Grammy Award-winning Attacca Quartet, has been described by the Nation as "lives in the present aesthetically, without rejecting the virtues of the musical past," and it is this dexterity to glide from the music of the seventeenth through to the twenty-first century repertoire that places them as one of the most versatile and outstanding ensembles of the moment—a quartet for modern times. Recent highlights include performing at New York's Lincoln Center White Lights Festival, Carnegie Hall, Gothenburg Konserthuset, Sociedad Filarmonica de Bilbao, Auditorio Nacional de Música, and Palau de la Música as well as Colorado, Septiembre Me, Amsterdam New String Biennale, and Ojai Festivals.
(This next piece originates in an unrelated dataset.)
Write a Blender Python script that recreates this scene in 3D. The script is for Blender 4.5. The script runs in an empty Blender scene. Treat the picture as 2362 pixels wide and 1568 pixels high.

Their recent recordings include the animated Real Life, which saw them collaborate with electronic artists such as Daedulus and TOKiMONSTA; Of All Joys, a journey that folds late twentieth century minimalism back onto the music of the Renaissance; Becca Stevens | Attacca Quartet with singer-songwriter Becca Stevens as well as Ellis Ludwig-Leone and Patrick Watson. Attacca Quartet is Amy Schroeder, Domenic Salerni, Nathan Schram, and Andrew Yee.